К XIX в. сформировалась особая форма власти, контролирующая сам процесс жизни, эта форма концентрировалась вокруг «тела – рода», вокруг тела, которое пронизано механикой живого, служит опорой для биологических процессов жизни и составляет целый набор способов контроля: «прежнее могущество смерти, в котором символизировалась власть суверена, теперь тщательно скрыто управлением телами и расчетливым заведованием жизнью»[10]. Биополитика власти по отношению к целому социальному организму постоянно исходит из представления о механической природе человеческого существа и его унифицированности, масса в этой перспективе представляется более органической и живой, чем ее отдельный член. Масса и толпа теперь первичны, индивид вторичен и производен. Власть, растворенная в массе, формирует его как члена массы: он должен быть такой же, как все, согласовывать свои действия с работой общего и единого социального механизма, его тело и душа превращаются в элементы огромной мегамашины (да и сам он теперь становится полновесным «человеком-машиной», о чем давно мечтал Ламетри). Теперь все характеристики, в том числе и политические, должны относиться не к индивиду, а к массе.
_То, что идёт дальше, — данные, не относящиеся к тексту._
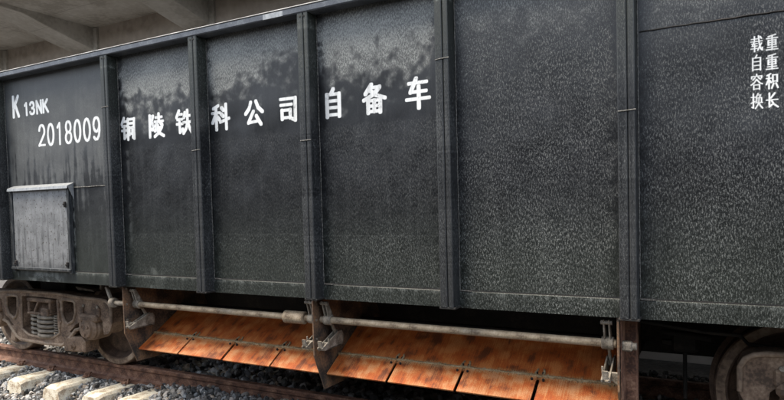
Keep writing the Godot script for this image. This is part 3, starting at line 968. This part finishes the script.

Внешне вполне демократические массы (а иной установки в психологии толпы быть и не может – здесь «все равны», все отвечают за одного, один – за всех и т. п.) своим поведением постоянно демонстрируют (новый парадокс!) склонность к деспотизму, характерному для любой массовой идеологии и массовой политической системы. Тайная связь между провозглашаемым равенством и деспотизмом установилась давно, еще Шатобриан подчеркнул эту тенденцию применительно к ситуации Французской революции: «Повседневный опыт заставляет признать, что французы бесспорно устремляются к власти, они нисколько не дорожат свободой, их идеал – равенство. Между тем равенство и деспотизм соединены тайными узами»[11]. Равенство выдвигается в качестве лозунга, посредством которого стремятся обеспечить стабильность общества масс, ведь массой становятся, именно предполагая равенство (Э. Канетти).

Либеральная и демократическая политика традиционно делает ставку на разум и рациональность, однако массы движимы, прежде всего, своими собственными страстями и заблуждениями («предрассудками», сказал бы Э. Берк, считавший только данный тип сознания способным справиться с неожиданно возникающими жизненными проблемами).
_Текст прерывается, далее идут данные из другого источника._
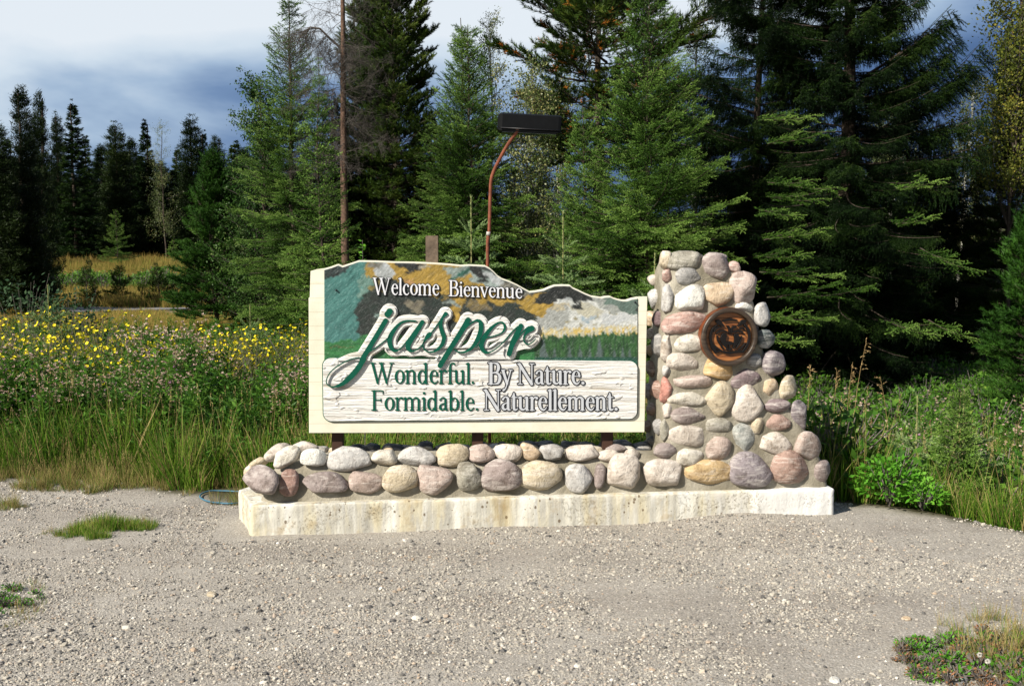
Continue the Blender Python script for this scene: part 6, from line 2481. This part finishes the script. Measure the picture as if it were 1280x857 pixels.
x, y = frustum_pts(2300, 7.6, 9.6, -60, 820)
scat_ground('leafy_weeds', ('leafy green weeds mixed into the grass left of and behind the sign', 'weeds'), G_thistle, x, y, .35, .62, 2, 4, lambda x, y, e: (y > e + .25) & off_wall(x, y))
# right side: shaded grass running down the bank
x, y = frustum_pts(6400, 4.4, 10.8, 985, 1760, pw=1.1)
scat_ground('bank_grass', ('green bank grass right of the pillar', 'grass'), G_grass, x, y, .6, 1.1, 4, 0, lambda x, y, e: (y > e + .16) & off_wall(x, y))
x, y = frustum_pts(900, 7.6, 10.2, 985, 1700)
scat_ground('leafy_weeds', ('leafy weeds among the bank grass right of the pillar', 'weeds'), G_weed, x, y, .8, 1.7, 3, 0, lambda x, y, e: (y > e + .5) & off_wall(x, y))
x, y = frustum_pts(90, 8.4, 11.5, 985, 1320)
scat_ground('thistles', ('dark stemmed thistles standing in the bank right of the pillar', 'thistles'), G_thistle, x, y, .6, .85, 6, 0, lambda x, y, e: (y > e + .9) & off_wall(x, y))
# forest floor
x, y = frustum_pts(5600, 11.5, 22, 330, 1800)
scat_ground('undergrowth', ('dark undergrowth beneath the forest trees', 'undergrowth'), G_weed, x, y, .8, 1.5, 3, 0)
# meadow
x, y = frustum_pts(13000, 39, 62, -250, 420)
scat_ground('meadow_grass', ('golden dry meadow grass beyond the road', 'grass'), G_meadow, x, y, .7, 1.2, 2, 0)
x, y = frustum_pts(420, 44.5, 47.5, 20, 300)
scat_ground('low_scrub', ('dark low scrub in a line across the golden meadow', 'scrub'), G_weed, x, y, 1.2, 3.0, 3, 0)
x, y = frustum_pts(3400, 27, 35.2, -300, 420)
scat_ground('roadside_grass', ('grass verge on the near side of the road', 'grass'), G_meadow, x, y, .38, .58, 2, 0)

# --- yellow flowered shrubs, each a thing
cq = [cinquefoil(i + 1, 1.0, .72, 110) for i in range(3)]
for me in cq:
    for m in (M_shdark, M_yel, M_shdark, M_twig): me.materials.append(m)
cqs = [(18, 9.9, 1.16, 'yellow flowered shrub at the left edge of the view'), (70, 10.0, 1.14, 'dense yellow flowered shrub second from the left edge'),
       (122, 11.0, 1.10, 'yellow flowered shrub behind the leftmost thistles'), (170, 11.6, 1.02, 'yellow flowered shrub below the left end of the golden meadow'),
       (205, 12.2, 1.12, 'tallest yellow flowered shrub under the middle of the meadow'), (250, 12.0, 1.06, 'yellow flowered shrub in front of the young pine'),
       (296, 12.4, 1.12, 'yellow flowered shrub right of the young pine foot'), (345, 12.2, 1.14, 'yellow flowered shrub close to the left edge of the sign'),
       (-30, 11.2, 1.2, 'yellow flowered shrub half outside the left edge'), (378, 12.9, 1.15, 'yellow flowered shrub partly hidden behind the sign frame'), (48, 12.6, 1.2, 'yellow flowered shrub behind the two leftmost shrubs'),
       (158, 10.6, 1.02, 'lower yellow flowered shrub in front of the fourth column of shrubs'), (228, 10.9, 1.08, 'lower yellow flowered shrub rising out of the thistles'), (318, 11.0, 1.08, 'lower yellow flowered shrub out of the thistles near the sign'), (98, 12.8, 1.25, 'yellow flowered shrub at the back under the left of the meadow')]
for i, (px, Y, s, lab) in enumerate(cqs):
    x = (px - 640) / FPX * Y
    o = bpy.data.objects.new('flowering_shrub', cq[i % 3])
    COL.objects.link(o)
    o.location = (x, Y, ht(x, Y) - .03)
    o.rotation_euler = (0, 0, i * 1.3)
    o.scale = (s, s, s)
    tag(o, lab, 'shrub', 'yellow flowered shrubs left of the sign')
# leafy dark shrubs near the road
M_dleaf = foliage('dark_shrub_leaves', [(0, (.012, .03, .012)), (.5, (.03, .07, .028)), (1, (.09, .14, .07))], .6, .25)
for i, (px, Y, h, r, lab) in enumerate([(30, 16, 1.55, .8, 'dark leafy shrub above the yellow shrubs at far left'), (85, 17, 1.35, .75, 'dark leafy shrub under the left end of the meadow')]):
    me = broad_bush(30 + i, h, r, 900, .07)
    x = (px - 640) / FPX * Y
    o = link('leafy_shrub', me, None, [M_dleaf, M_twig])
    o.location = (x, Y, ht(x, Y) - .03)
    tag(o, lab, 'shrub')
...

Полагаясь на интеллект, чтобы убеждать, и на расчет, чтобы преодолевать трудности, либералы не учитывают иррационального характера массовой, коллективной психологии: можно предъявлять претензии к интеллекту отдельных людей, но не масс, стихийная сила которых смущает аналитиков. Отсутствие у таких политиков воли к власти и инстинкта, с помощью которого только и можно понять массу, подготавливает новый парадокс, когда призыв к свободе порождает диктатуру, а демократия открывает путь тирану. В сфере политики только иррациональное имеет отношение к поведению массы, «разум – это приговор политике, а политика – могила разума». Там, где начинаются массы, кончается рациональное, и поскольку объектом политики могут быть только массы, то рациональность для политика – лишь помеха.

Иррациональное – характерный признак массы, это – новое явление для политических систем, построенных на рациональности, демократизме и либерализме. В «цивилизованном» обществе массы возрождают иррациональность: вытесненная из экономической сферы наукой и техникой, она сосредоточивается в сфере власти, становясь ее стержнем[12]. Если отношения людей к вещам могут быть построены и проанализированы на началах рациональности, то отношения между людьми всегда сопровождаются значительной долей иррационального, и на этом допущении строятся как психология масс, так и политика массового, т. е. современного, общества.